Berry, you'll recall, had a love-hate relationship with Westwood in his three-year stint as head coach of the Winnipeg Blue Bombers -- without the love.

Going into that third, fateful season, Berry cut Old Lefty outright, a decision that haunted him every time Alexis Serna missed a field goal or shanked a punt in '08.

It wasn't exactly a smooth parting of the ways, but it wasn't the first time, nor will it be the last, that an aging veteran has been sent kicking and screaming into retirement.

That's why it was so interesting to hear current coach Mike Kelly talk about bringing Westwood back the other day.

The Professor took a not-so-veiled shot at Berry for the way he handled the whole thing, saying Old Lefty was "unceremoniously disbarred" from the organization.

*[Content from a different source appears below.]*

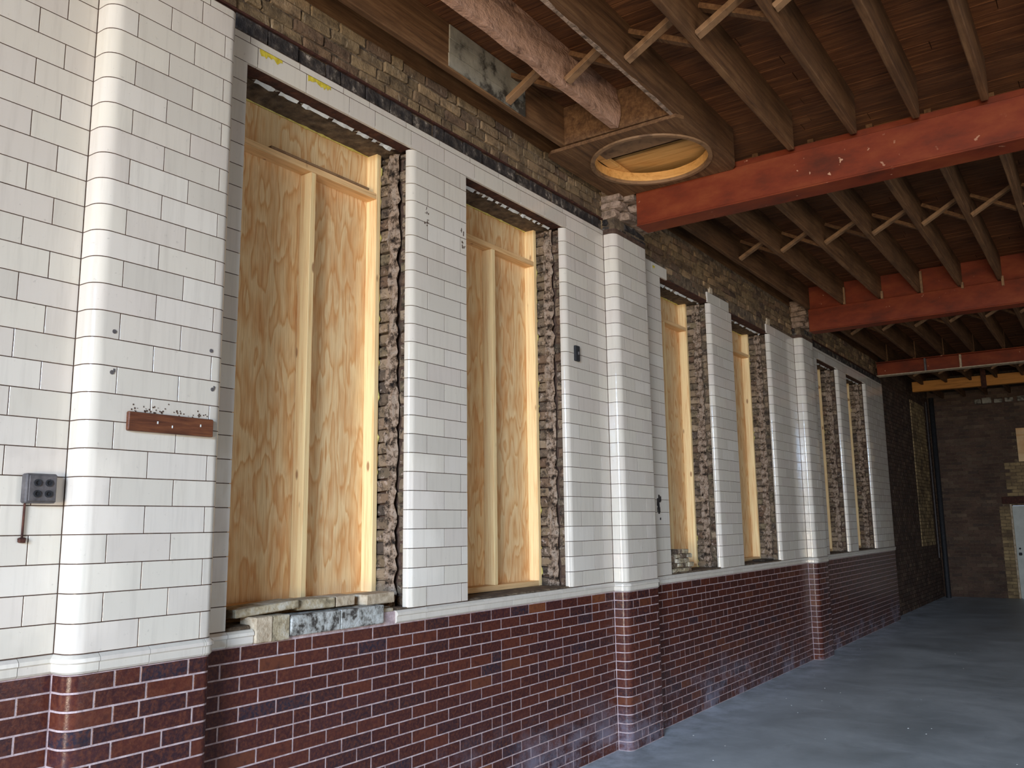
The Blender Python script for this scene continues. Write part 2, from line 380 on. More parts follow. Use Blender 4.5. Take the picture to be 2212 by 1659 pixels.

"That isn't how we want to treat Winnipeg Blue Bombers," Kelly said. "For him to be more or less discarded the way he was ... I don't want players who are longtime Bombers to think that's the kind of fate they face at some point."

In other words, Kelly is righting a wrong from the Berry regime.

Funny, because when we asked the Professor about Westwood in training camp, he had no such desire, suggesting there was as good a chance of bringing Chris Walby back as there was Westwood.

Clearly, this is about the desperate need for a punter, and who better to handle the late-season elements then Old Lefty, who sports a decent 42.6-yard career average.

But we wonder what Berry would be thinking, as he continues to rip open paycheques from the team that fired him for his inability to fix a deteriorating offence.

I can't help but think he's laughing all the way to the bank.

Berry was fired after a season in which his team averaged 281 yards passing per game, 373 yards total offence. And that wasn't good enough.

The Professor's class is averaging a CFL-worst 194 yards through the air, 301 total.

Berry's choice of quarterback, Kevin Glenn, discarded by the Professor (not that we objected), has thrown 15 touchdown passes as a backup in Hamilton. Winnipeg's quarterbacks have managed 13, combined.

Glenn has five interceptions this season, while the Bombers give up that many in a couple of games.

It's not all bad, of course.

The Professor has coaxed stellar work out of Serna. His secondary does things Berry's never could, namely cover and catch the ball on a regular basis.

And there's been no danger of anybody getting complacent, unlike the final year of Berry's reign where complacency ran amok. Kelly's changing half the roster going into training camp saw to that.

But where is this franchise today, compared to 11 months ago?

Further behind, especially at the most critical position. If there's a good prospect at quarterback, we don't see him -- partly because nobody but Michael Bishop gets to play.

You could argue the rest of the team looks better. But I seem to recall Greg Marshall's defences being pretty darn solid.

Special teams? OK, right now we'll give that one to Kelly, after a horrible start in the return game.

The bottom line is this: at 6-9, the Professor will be hard-pressed to match the 8-10 mark that saw Berry get the pink slip.

I'm pretty sure that's not what anybody had in mind.

And, with all due respect to Old Lefty, it's far more important than the way you handle the last days of the career of a kicker.